Later studying at the Central School of Art & Design, in subsequent years she received praise for her landscapes, interiors, garden and flower pictures but today it is these ‘Reg Pepper’ pastoral scenes that command the most interest at auction. Works by the artist are relatively rare on the market in any case but these primitive pictures are especially so.

Auction record

A group of four works emerged at Lay’s (21% buyer’s premium) auction in Penzance, Cornwall, on June 15-16, however. All from the same deceased estate, each sold above their modest estimates to three different buyers.

The top price came for Ploughing from 1988, a picture bought from the Portal Gallery in the year it was painted.
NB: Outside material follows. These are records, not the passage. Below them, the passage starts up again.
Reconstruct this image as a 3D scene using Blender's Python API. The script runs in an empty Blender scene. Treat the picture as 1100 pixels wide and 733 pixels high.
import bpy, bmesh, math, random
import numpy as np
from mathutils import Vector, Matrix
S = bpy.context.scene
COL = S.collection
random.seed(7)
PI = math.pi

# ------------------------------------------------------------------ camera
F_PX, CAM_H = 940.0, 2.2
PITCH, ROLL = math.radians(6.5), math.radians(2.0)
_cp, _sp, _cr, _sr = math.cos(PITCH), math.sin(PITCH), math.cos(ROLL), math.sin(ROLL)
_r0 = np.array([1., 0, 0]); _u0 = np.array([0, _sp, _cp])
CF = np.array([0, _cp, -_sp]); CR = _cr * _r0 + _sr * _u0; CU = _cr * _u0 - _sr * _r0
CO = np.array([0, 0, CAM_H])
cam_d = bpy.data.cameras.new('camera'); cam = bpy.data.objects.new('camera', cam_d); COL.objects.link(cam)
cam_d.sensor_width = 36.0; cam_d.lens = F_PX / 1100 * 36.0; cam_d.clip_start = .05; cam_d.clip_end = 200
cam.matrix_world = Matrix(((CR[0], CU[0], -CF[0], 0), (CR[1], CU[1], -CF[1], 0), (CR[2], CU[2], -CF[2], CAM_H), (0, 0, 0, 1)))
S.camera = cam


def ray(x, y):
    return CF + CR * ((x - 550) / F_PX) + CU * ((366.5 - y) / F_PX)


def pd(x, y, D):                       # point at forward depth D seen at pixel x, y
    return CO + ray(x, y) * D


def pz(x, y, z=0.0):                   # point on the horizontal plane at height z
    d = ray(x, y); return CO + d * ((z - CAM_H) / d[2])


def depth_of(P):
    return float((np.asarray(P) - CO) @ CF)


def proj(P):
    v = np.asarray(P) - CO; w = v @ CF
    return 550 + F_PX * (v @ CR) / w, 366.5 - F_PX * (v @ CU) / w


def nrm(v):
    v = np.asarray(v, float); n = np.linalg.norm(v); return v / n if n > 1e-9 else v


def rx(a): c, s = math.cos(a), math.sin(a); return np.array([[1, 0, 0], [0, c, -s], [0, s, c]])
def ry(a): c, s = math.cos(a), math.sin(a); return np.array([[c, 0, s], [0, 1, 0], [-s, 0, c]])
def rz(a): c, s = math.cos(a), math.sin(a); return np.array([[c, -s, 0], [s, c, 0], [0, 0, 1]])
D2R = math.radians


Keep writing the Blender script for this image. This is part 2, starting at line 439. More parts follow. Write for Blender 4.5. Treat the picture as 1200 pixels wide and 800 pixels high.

The 18 x 2ft (46 x 61cm) oil on board, signed with the initials RP, was inscribed on the back: The gales blew the leaves off the trees early, Monsieur Tortaquil gets out his tractor for the ploughing.

The auction house said it was “delightfully quirky and playful” and that “it ticked all the right boxes for Carrington/Pepper connoisseurs: funny, clever and completely charming”.

Estimated at £400-600, it was knocked down at £3400 to a West Country buyer.

The sum was a record for any work by Carrington (or Pepper) sold at auction, the previous high for an individual work being the £1600 for Blue river l’Anglin at Christie’s in 2010.